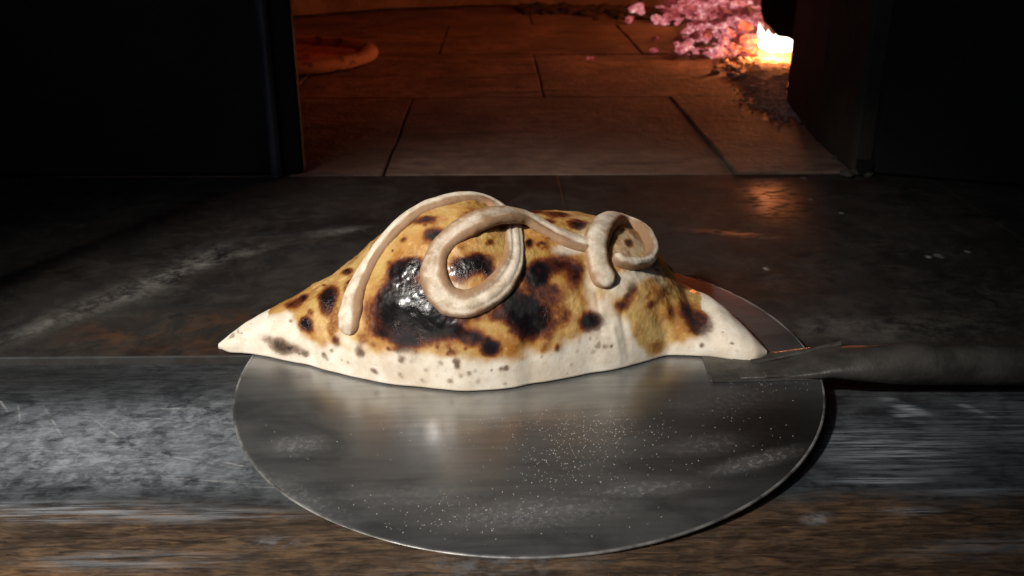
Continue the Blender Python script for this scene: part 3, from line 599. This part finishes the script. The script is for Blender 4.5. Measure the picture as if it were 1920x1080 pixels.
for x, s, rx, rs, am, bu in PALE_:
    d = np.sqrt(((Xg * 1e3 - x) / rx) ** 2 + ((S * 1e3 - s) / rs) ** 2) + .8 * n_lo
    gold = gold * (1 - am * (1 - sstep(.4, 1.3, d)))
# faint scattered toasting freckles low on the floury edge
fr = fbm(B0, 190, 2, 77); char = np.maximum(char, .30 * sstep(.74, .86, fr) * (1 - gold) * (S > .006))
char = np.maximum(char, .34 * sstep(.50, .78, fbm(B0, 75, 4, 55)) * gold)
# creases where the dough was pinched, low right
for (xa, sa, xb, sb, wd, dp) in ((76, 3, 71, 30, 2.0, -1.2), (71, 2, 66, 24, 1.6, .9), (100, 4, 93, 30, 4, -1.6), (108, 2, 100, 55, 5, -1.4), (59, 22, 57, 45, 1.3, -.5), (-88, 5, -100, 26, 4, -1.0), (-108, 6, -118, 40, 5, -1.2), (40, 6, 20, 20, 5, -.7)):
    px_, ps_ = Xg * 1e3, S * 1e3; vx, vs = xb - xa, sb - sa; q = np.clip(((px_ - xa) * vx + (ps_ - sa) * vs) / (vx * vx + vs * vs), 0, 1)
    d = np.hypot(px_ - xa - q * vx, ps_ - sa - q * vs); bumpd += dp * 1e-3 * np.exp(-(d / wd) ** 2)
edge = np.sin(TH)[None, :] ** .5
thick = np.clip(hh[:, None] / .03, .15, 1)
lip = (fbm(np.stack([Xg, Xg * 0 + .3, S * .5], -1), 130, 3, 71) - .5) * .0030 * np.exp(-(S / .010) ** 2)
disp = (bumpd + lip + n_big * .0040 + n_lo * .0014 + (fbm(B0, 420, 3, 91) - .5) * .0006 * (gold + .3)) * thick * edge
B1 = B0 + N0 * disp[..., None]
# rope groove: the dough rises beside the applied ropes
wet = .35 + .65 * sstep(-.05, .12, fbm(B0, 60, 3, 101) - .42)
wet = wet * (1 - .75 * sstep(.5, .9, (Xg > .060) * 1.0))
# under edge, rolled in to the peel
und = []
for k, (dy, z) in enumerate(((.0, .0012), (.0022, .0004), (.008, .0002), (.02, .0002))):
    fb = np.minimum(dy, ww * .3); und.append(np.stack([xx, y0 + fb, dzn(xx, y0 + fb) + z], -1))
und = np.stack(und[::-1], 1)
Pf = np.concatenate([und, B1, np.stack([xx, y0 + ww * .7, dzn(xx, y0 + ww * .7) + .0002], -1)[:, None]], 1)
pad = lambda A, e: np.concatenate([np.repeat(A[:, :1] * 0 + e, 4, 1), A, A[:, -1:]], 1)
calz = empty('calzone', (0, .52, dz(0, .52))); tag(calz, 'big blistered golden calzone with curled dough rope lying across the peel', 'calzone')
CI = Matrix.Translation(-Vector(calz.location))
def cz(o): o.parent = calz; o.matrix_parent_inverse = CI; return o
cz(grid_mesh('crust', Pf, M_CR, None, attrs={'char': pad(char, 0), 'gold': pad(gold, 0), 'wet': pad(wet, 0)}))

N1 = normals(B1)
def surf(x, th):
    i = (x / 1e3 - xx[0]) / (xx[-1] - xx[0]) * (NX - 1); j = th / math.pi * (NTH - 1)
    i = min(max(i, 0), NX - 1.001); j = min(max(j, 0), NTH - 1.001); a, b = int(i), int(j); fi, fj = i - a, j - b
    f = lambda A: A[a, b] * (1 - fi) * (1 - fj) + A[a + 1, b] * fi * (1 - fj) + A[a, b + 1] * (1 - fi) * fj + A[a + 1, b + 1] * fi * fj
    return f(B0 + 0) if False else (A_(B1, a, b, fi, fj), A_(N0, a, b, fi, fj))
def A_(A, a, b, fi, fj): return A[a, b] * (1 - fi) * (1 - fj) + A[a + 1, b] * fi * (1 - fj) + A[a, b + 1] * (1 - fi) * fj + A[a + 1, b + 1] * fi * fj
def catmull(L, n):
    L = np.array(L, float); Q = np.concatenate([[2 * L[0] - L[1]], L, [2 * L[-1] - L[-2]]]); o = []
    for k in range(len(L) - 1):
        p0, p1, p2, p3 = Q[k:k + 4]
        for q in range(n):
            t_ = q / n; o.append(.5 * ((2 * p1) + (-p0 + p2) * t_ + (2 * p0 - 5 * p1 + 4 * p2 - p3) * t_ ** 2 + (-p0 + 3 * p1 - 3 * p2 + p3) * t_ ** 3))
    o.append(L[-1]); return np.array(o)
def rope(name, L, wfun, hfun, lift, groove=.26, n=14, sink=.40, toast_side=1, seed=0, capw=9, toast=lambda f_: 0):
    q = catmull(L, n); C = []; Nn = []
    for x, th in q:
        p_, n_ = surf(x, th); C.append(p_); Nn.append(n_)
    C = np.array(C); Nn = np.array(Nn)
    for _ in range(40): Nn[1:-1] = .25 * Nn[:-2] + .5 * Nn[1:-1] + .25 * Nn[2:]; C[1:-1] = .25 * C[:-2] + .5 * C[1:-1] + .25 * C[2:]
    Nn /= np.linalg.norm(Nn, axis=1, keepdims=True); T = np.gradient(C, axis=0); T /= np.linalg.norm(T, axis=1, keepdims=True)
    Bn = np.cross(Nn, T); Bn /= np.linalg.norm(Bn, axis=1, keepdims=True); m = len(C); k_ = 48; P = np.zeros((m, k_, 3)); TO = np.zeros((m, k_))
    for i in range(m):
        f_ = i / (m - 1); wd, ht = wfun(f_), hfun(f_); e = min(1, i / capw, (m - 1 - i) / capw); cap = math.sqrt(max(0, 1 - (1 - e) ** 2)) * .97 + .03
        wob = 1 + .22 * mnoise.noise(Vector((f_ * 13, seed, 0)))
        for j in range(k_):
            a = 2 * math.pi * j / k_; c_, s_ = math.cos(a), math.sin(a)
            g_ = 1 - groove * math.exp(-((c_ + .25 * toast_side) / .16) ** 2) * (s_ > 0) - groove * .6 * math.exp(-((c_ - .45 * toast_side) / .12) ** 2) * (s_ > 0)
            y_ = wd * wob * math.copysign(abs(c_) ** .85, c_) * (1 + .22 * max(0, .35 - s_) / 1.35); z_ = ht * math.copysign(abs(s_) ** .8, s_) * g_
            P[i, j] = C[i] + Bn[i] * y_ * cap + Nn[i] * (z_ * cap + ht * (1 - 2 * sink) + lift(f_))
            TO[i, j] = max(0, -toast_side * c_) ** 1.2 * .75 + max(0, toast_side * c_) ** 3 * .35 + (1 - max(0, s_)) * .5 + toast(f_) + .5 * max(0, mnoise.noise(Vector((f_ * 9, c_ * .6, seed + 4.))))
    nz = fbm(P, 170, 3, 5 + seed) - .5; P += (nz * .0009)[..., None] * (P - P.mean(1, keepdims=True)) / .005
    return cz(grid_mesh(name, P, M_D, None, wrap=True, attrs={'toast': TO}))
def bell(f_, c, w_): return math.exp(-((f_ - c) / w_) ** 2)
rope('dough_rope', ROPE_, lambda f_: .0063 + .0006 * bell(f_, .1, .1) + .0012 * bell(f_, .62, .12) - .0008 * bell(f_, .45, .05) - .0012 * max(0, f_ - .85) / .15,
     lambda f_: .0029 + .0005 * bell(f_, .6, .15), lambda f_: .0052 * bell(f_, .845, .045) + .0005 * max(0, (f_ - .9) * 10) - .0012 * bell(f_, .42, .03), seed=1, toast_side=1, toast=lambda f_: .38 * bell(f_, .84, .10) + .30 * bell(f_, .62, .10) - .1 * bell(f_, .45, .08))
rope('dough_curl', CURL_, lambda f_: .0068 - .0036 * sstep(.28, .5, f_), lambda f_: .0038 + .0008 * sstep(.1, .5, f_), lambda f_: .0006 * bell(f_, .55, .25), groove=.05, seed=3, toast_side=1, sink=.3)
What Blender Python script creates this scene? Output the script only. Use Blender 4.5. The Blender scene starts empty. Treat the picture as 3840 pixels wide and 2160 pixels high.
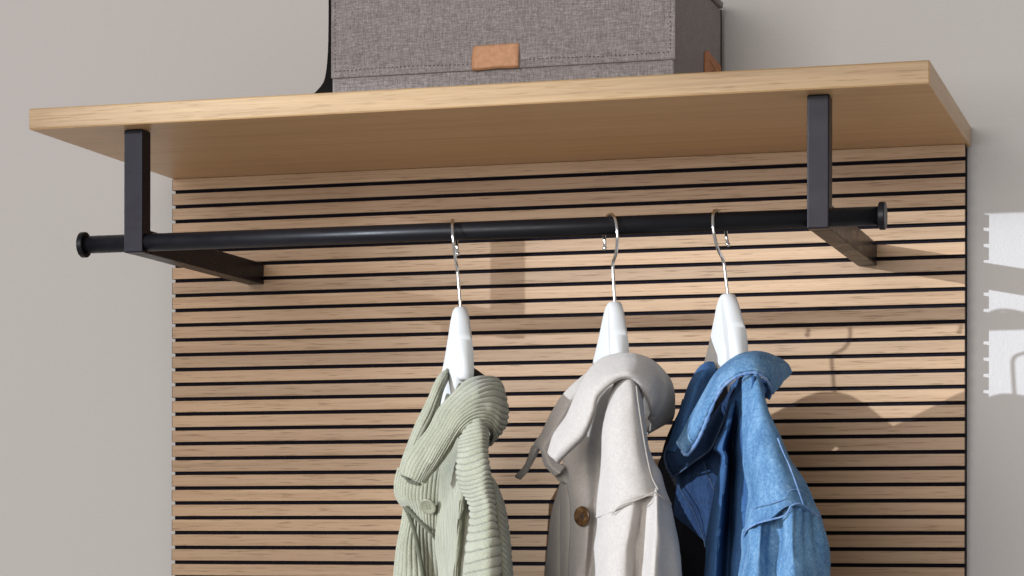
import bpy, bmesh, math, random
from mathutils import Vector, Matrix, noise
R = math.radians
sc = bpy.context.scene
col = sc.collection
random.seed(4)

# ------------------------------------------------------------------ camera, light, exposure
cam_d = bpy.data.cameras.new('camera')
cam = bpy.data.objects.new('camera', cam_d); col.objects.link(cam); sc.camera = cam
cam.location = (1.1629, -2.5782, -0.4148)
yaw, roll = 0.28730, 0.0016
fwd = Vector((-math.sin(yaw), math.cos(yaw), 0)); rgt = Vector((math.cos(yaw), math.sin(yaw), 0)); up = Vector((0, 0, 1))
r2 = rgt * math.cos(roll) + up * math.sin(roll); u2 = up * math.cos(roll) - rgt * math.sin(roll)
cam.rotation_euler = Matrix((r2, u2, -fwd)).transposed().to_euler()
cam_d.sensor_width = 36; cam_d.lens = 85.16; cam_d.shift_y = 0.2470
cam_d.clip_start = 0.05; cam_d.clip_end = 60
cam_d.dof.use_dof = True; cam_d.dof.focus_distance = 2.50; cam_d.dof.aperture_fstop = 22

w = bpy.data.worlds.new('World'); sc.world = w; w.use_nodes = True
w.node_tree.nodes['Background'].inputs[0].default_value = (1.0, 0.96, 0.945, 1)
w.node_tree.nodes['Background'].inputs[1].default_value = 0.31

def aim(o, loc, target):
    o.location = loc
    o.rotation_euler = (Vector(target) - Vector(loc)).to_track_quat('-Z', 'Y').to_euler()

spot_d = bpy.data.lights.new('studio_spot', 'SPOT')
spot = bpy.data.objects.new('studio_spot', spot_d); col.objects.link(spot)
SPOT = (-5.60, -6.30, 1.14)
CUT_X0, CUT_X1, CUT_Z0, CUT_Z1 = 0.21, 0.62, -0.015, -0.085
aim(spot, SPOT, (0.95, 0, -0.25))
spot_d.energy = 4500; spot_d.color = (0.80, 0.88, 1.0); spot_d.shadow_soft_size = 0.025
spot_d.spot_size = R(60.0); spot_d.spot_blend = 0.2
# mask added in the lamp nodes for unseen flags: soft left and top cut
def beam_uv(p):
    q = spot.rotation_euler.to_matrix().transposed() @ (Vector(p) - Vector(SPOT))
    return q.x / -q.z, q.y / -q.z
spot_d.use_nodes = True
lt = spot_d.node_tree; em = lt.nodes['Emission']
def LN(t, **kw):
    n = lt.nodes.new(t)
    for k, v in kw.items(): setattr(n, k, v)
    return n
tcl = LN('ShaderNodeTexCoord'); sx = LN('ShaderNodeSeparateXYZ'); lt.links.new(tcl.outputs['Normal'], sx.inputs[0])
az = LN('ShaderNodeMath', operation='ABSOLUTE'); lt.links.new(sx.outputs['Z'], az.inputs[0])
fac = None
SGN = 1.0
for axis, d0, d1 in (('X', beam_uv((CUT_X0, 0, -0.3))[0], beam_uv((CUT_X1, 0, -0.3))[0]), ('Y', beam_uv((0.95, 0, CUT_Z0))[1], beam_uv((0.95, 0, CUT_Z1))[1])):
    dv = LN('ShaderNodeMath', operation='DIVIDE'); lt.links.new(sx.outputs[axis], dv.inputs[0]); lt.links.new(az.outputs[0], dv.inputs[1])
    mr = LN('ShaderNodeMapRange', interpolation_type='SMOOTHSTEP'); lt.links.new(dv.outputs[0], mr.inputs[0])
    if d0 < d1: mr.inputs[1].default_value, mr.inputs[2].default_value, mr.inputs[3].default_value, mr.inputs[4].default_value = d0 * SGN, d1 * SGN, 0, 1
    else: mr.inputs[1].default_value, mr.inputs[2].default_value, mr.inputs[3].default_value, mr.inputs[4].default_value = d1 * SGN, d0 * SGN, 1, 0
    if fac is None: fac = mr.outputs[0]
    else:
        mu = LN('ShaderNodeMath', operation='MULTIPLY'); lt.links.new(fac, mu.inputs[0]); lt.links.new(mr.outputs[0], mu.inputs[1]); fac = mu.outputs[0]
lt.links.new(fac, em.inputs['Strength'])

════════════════

Exercise directions.
Copy all lines from the entries that contain the word "Python".

The solution.
Continue the Blender Python script for this scene: part 3, from line 599. This part finishes the script. The script is for Blender 4.5. Measure the picture as if it were 1920x1080 pixels.
What Blender Python script creates this scene? Output the script only. Use Blender 4.5. The Blender scene starts empty. Treat the picture as 3840 pixels wide and 2160 pixels high.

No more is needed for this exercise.